Aber auch zum Thema "Redeverbote" weiß der Spiegel-Online-Artikel Erhellendes zu berichten:

Berlins Schulsenator Jürgen Zöllner (SPD), der Thilo Sarrazin als langjährigen Finanzsenator gut kennt, nahm das Problem lange nicht in Angriff. Obwohl der Konflikt in internen Vermerken etwa als "Störung des sozialen Friedens" bewertet wird. Allerdings folgenlos. Stattdessen wurde ein Beamter, der Ursula Sarrazin versetzen wollte, auf einen anderen Posten abgeschoben. Direktor, Lehrer, Schulaufsicht - alle sind angewiesen zu schweigen. Nur Ursula Sarrazin darf sich weiter zu Wort melden.

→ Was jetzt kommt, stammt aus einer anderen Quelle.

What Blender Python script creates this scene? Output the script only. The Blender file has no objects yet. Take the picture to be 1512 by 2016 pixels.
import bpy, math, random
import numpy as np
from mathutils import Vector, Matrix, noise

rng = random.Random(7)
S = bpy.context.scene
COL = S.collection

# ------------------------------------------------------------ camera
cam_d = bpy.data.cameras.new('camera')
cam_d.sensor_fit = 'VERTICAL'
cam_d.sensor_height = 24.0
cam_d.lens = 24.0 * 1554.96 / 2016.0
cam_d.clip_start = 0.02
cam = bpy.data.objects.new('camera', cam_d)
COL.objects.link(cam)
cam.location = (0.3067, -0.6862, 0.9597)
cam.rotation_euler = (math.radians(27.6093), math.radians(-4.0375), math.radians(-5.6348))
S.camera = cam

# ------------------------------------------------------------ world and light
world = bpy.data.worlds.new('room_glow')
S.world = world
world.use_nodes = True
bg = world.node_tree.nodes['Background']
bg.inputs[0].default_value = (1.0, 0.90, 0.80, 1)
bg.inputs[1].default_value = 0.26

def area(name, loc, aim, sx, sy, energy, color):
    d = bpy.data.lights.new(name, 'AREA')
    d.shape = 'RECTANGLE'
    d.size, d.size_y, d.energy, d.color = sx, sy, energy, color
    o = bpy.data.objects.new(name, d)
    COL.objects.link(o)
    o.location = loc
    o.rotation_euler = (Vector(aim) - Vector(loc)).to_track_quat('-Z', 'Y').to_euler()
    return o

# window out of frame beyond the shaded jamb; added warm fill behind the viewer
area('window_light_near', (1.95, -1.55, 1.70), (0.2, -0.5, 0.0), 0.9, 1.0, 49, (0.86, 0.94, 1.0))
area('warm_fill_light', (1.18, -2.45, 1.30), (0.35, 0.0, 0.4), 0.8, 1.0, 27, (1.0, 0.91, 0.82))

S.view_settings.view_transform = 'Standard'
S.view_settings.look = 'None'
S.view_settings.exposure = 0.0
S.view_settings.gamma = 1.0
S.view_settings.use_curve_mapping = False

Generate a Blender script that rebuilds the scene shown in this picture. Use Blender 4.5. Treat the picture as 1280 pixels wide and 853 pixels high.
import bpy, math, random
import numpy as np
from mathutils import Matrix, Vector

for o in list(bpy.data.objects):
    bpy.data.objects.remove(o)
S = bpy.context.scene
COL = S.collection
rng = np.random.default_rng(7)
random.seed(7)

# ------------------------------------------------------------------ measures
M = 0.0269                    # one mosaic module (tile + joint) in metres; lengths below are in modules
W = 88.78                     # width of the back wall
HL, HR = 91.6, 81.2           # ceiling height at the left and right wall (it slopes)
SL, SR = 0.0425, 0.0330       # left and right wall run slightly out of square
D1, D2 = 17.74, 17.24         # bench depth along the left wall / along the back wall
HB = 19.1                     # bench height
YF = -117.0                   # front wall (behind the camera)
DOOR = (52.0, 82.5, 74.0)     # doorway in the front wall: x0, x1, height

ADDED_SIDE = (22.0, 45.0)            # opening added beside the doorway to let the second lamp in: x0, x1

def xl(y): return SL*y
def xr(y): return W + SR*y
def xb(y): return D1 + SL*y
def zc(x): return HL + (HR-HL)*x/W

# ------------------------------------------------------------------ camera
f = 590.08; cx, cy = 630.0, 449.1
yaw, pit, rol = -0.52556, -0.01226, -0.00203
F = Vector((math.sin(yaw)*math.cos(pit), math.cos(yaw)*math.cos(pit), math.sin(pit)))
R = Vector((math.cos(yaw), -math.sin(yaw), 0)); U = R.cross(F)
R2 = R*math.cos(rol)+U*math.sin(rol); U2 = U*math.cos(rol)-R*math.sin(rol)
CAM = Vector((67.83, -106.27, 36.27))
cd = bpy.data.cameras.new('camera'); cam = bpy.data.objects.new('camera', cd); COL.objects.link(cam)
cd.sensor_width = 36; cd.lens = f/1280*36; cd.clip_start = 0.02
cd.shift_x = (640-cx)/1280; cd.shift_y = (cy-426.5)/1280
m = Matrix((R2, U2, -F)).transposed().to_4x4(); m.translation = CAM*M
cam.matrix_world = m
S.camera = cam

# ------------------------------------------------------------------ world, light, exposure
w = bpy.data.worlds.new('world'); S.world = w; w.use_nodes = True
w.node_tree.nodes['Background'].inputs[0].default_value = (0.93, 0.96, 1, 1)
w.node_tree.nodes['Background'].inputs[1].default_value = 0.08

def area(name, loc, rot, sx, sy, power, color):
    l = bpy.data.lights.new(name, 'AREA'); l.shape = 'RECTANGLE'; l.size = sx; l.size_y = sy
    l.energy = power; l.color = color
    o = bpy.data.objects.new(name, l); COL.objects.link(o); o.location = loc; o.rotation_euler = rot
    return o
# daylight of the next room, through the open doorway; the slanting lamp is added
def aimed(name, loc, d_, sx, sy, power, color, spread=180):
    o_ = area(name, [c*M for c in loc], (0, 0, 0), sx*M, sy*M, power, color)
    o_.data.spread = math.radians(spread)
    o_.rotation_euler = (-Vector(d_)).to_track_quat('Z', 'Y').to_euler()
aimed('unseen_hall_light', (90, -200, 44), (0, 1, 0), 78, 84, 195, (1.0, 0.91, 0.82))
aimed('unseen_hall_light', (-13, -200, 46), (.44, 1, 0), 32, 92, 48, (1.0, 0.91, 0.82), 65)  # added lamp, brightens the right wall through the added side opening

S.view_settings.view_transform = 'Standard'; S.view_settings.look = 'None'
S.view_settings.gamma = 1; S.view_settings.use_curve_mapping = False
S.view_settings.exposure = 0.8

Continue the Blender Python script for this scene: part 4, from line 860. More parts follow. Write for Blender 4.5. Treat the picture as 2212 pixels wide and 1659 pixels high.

Dass Jürgen Zöllner unwillig oder unfähig ist, sich diesem Problem zu widmen, wundert mich im übrigen nicht. Ich hatte früher schon Gelegenheit, diesen Mann kennzulernen: als Präsidenten der Universität Mainz. Wenn der Mann zuständig ist, das sage ich mal kühn voraus, dann wird sich dieser Konflikt noch lange Zeit hinziehen.